I have a task, to find a part of perimeter of an ellipse (on plane), I know it's density function. Both ellipse equation and density are given in cartesian coordinates. So I set up a line integral, but it seems to me quite complex to calculate: $${1\over4}\int_0^{2\pi}(2\cos t-7\sin t-\cos t\sin t+2)\sqrt{(7\cos t)^2+(-\sin t)^2}\,dt$$ or integral $$\int_{\frac{\pi}{2}}^{\pi}(2\cos t-7\sin t-\cos t\sin t+2)\sqrt{(7\cos t)^2+(-\sin t)^2}\,dt$$ both integrals should give the same result. How can I solve this? I thought about trying to rewrite all in polar coordinates, but got confused, because I'm not quite sure how.
Find a mass of a line arc
$$(x+1)^3 + {(y-2)^2\over49}=1, x>=-1, y<=2$$. Density: $$p(x,y)=2x-y-xy+2$$.
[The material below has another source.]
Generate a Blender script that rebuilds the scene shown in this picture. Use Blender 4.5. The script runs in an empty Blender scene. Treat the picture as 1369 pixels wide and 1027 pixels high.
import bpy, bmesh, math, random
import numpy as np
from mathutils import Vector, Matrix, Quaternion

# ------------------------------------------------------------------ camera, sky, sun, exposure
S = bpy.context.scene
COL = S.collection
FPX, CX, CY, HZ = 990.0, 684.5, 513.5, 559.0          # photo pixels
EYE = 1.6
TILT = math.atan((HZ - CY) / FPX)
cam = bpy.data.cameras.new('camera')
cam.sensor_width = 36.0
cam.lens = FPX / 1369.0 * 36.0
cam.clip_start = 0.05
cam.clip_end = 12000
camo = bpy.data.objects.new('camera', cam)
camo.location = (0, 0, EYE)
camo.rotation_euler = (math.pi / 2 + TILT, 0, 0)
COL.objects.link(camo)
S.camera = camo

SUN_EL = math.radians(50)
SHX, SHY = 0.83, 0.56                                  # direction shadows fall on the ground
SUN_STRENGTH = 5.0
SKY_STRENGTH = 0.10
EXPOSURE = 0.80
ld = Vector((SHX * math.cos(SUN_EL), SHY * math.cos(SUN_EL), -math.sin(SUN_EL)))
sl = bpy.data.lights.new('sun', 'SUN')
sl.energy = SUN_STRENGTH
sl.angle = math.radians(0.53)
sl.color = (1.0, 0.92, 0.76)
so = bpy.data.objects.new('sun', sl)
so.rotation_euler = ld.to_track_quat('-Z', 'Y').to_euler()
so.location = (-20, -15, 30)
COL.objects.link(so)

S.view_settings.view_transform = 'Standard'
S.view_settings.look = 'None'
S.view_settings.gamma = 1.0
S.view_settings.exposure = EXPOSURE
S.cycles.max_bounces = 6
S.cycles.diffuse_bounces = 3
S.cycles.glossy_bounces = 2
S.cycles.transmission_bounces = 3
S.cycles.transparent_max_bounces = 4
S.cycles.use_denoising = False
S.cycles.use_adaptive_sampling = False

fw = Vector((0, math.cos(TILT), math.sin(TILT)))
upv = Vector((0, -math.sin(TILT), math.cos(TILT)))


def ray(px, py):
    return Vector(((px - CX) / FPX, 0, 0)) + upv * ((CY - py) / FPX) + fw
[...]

What was my logic: $$m=\int_{L}p(x,y)dl$$ where p - density, m - mass, L- is a quarter of ellipse perimeter length curve.
Here are some remarks:
$p\left(x(t),y(t)\right)$ simplifies to
$p\left(x(t),y(t)\right) = -7cos(t)sin(t) $
Now substitute:
$u = sin^2(t) + 49 cos^2(t),$
$\frac{du}{dt} = 2(1-49) * cos(t)sin(t)$
leads to
$m= \int -7 cos(t)sin(t) * \sqrt{u} \frac{du}{2(1-49) cos(t)sin(t)} $
where the $cos(t)sin(t)$ cancel out. Is the rest clear?